▶ [Task description]:
Find the lines of data that contain the string "objects", then list them.
------ Available data
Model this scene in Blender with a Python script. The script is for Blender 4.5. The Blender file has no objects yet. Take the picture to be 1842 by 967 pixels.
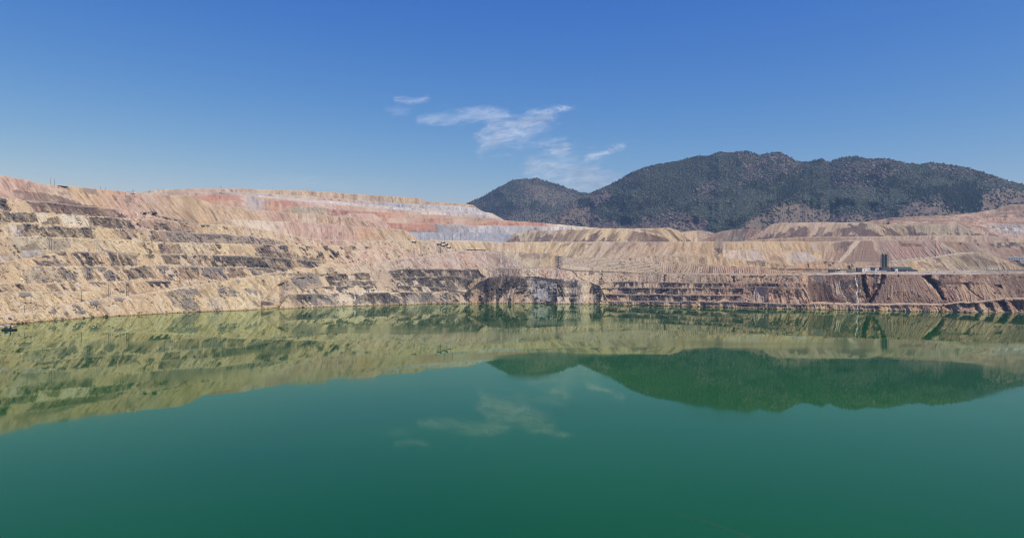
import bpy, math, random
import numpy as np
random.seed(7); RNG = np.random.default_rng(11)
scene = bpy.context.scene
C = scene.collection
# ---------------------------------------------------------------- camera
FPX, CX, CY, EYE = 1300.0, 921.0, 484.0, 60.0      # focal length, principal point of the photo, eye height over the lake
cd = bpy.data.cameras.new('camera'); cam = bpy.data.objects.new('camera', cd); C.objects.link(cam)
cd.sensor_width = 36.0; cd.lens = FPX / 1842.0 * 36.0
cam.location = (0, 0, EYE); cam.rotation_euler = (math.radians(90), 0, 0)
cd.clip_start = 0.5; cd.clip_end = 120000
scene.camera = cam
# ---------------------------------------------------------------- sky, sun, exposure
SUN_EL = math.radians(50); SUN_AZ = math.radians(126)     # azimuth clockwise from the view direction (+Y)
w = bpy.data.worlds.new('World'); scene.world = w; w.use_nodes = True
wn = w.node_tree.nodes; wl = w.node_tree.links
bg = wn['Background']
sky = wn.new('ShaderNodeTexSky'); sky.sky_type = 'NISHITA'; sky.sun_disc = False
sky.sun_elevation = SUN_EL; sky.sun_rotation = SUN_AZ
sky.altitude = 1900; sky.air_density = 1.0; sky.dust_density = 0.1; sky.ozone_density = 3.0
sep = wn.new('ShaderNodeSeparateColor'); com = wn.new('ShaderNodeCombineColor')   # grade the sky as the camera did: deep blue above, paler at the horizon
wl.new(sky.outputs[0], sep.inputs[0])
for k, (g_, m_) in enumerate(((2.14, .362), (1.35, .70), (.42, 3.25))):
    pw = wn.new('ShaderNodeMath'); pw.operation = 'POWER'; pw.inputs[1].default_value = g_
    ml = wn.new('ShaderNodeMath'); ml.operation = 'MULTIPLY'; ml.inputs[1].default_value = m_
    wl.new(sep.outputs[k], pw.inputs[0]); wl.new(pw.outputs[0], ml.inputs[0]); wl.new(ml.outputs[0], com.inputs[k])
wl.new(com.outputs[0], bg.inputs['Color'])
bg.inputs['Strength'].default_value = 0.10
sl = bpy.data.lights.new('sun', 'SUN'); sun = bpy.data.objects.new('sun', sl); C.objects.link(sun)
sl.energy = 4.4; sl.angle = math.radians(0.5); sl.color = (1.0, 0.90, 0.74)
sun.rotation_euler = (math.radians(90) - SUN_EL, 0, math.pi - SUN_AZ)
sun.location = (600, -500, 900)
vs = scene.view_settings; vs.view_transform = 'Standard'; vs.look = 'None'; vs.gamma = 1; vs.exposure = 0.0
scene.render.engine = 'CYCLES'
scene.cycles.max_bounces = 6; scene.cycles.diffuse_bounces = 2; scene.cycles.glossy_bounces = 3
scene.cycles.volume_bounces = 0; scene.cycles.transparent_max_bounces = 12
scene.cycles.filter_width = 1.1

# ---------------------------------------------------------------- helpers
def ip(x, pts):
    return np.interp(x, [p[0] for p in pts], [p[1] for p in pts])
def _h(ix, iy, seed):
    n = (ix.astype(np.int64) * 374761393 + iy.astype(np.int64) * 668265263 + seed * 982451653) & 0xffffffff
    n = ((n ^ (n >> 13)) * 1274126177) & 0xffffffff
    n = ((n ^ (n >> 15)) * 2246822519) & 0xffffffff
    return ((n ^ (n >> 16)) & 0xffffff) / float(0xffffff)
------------
▶ [Full output]:
Model this scene in Blender with a Python script. The script is for Blender 4.5. The Blender file has no objects yet. Take the picture to be 1842 by 967 pixels.
cd = bpy.data.cameras.new('camera'); cam = bpy.data.objects.new('camera', cd); C.objects.link(cam)
sl = bpy.data.lights.new('sun', 'SUN'); sun = bpy.data.objects.new('sun', sl); C.objects.link(sun)